## BEGIN Input material

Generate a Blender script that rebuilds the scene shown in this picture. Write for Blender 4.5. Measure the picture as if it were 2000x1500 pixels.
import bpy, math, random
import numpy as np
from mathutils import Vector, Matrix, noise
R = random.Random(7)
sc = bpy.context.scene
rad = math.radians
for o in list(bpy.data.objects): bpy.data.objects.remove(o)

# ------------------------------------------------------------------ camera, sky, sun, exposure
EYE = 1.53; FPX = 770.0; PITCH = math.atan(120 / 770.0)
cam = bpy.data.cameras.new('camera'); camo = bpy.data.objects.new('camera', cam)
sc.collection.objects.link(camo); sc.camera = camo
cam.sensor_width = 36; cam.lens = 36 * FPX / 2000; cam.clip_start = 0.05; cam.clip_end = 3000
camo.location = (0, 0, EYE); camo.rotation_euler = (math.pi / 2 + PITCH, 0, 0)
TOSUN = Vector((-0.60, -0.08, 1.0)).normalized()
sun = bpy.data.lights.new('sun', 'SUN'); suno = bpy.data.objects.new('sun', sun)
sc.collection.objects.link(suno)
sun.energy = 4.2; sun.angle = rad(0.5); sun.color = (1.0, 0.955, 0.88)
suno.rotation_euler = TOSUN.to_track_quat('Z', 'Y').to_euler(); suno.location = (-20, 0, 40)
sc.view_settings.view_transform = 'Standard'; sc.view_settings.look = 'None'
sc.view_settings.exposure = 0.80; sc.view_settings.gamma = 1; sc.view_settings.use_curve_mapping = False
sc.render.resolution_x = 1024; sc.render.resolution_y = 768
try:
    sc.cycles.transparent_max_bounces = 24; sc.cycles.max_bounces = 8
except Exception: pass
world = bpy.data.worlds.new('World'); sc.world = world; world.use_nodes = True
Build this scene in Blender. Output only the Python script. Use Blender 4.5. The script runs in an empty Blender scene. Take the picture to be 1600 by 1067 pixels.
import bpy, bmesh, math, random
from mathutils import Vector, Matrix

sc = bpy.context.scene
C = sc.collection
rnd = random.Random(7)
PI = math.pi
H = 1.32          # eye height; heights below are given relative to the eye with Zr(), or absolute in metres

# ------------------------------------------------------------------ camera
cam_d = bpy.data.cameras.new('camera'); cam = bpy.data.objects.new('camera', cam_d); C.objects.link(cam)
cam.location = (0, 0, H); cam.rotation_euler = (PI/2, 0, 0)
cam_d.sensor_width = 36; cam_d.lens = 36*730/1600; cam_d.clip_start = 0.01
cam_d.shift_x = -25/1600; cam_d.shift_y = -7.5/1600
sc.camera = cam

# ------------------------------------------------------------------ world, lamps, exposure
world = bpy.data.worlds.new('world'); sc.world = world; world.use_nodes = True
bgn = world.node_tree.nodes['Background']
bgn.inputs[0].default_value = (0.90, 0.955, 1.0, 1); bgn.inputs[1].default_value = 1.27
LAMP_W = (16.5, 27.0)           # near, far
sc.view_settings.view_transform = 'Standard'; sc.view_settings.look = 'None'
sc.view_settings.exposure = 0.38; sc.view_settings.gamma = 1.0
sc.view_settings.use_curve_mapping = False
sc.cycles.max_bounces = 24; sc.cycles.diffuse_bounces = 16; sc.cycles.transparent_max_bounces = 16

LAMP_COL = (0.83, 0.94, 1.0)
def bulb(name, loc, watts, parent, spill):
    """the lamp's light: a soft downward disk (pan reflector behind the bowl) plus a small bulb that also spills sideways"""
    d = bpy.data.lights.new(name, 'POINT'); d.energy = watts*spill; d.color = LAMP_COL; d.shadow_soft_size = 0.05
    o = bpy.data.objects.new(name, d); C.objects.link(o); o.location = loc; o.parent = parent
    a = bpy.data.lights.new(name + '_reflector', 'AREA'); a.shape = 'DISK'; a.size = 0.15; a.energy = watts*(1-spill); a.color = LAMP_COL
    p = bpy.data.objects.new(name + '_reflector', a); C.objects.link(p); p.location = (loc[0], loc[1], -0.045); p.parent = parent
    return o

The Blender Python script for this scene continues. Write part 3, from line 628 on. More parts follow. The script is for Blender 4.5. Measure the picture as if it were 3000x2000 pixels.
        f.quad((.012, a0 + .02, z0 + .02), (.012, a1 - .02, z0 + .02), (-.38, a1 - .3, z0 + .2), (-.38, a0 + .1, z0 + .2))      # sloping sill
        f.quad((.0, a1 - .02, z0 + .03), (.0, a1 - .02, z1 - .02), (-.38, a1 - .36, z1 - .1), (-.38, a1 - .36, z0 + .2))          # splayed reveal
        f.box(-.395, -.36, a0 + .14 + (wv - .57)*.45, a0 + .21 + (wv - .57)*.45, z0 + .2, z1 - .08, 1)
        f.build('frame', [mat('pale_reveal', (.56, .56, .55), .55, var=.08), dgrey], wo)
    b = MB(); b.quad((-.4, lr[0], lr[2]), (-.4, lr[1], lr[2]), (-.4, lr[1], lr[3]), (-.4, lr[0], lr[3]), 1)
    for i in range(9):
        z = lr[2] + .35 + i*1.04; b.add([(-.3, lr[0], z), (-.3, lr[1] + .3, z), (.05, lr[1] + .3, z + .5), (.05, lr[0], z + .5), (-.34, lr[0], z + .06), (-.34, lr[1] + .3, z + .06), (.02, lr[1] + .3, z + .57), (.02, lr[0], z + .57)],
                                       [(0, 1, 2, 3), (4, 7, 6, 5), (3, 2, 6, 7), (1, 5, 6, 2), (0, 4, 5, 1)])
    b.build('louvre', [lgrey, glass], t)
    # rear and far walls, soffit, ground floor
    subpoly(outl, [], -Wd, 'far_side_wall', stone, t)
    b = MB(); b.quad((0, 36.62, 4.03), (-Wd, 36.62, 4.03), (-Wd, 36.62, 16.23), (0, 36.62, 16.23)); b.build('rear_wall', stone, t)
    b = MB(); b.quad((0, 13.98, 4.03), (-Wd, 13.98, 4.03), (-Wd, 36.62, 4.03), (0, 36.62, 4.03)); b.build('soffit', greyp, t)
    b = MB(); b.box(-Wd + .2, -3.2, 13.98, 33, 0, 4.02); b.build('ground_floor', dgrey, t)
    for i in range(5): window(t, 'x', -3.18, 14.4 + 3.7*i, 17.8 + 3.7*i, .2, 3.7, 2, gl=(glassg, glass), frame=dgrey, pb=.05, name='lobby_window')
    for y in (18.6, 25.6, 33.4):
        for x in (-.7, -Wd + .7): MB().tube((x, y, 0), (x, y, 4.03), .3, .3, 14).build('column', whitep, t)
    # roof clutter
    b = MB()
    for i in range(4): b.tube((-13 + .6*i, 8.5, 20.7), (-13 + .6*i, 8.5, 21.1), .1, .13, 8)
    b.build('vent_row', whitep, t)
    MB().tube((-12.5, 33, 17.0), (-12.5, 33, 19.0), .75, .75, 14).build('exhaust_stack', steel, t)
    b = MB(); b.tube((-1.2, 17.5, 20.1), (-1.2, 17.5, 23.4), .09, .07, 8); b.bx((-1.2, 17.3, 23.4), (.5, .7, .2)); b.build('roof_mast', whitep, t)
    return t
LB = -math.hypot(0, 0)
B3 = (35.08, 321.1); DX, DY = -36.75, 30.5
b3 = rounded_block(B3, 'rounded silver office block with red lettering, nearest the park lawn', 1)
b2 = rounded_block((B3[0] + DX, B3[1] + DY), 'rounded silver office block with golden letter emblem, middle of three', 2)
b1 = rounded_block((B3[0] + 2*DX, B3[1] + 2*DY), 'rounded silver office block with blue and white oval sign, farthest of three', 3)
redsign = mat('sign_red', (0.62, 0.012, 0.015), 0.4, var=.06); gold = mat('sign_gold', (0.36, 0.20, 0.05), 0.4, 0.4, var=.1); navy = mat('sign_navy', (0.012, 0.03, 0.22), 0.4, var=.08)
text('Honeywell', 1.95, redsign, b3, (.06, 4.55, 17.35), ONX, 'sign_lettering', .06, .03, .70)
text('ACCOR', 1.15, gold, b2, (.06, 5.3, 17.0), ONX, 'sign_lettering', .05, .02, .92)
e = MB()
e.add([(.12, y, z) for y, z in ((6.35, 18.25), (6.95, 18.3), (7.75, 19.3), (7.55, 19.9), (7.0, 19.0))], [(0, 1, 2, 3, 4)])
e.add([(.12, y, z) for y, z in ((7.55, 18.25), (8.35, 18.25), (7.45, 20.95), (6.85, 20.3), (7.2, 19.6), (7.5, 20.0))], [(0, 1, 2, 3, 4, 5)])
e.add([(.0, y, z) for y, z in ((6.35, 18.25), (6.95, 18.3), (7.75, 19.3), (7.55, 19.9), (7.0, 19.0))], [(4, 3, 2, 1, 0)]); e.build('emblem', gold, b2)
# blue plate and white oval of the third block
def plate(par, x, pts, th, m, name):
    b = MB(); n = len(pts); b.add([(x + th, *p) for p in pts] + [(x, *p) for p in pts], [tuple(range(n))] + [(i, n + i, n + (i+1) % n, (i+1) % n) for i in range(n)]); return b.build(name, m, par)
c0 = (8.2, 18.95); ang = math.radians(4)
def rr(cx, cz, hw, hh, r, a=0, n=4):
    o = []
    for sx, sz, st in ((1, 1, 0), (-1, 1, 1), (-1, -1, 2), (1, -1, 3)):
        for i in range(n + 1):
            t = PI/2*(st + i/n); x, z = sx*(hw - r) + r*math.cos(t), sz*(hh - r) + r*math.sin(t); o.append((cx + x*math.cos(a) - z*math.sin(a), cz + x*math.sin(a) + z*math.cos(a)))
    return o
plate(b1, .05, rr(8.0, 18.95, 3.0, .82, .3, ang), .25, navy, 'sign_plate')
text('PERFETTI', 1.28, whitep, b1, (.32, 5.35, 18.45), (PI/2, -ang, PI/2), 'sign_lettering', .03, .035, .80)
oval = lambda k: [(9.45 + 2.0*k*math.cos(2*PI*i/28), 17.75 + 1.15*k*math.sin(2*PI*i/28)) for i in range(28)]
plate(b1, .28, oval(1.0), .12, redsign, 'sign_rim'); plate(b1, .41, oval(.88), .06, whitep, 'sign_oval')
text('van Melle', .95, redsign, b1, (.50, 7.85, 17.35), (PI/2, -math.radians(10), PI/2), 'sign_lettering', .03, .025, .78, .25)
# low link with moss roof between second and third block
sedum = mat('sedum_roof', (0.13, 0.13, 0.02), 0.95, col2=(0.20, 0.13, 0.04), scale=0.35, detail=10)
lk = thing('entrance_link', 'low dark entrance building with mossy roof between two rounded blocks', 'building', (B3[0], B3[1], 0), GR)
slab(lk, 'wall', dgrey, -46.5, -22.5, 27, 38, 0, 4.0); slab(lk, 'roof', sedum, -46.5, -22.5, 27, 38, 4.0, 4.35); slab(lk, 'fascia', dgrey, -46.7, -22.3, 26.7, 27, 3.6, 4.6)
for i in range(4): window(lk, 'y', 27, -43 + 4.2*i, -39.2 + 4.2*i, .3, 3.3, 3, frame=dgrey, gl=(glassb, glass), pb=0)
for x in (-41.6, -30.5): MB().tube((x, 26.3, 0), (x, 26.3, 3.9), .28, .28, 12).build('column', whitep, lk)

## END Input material

### [Exercise prompt]
Please copy exactly the lines from the first line of the records above through the line containing "for o in list(bpy.data.objects): bpy.data.objects.remove(o)", including both, and nothing more.

### [Finished task]
Generate a Blender script that rebuilds the scene shown in this picture. Write for Blender 4.5. Measure the picture as if it were 2000x1500 pixels.
import bpy, math, random
import numpy as np
from mathutils import Vector, Matrix, noise
R = random.Random(7)
sc = bpy.context.scene
rad = math.radians
for o in list(bpy.data.objects): bpy.data.objects.remove(o)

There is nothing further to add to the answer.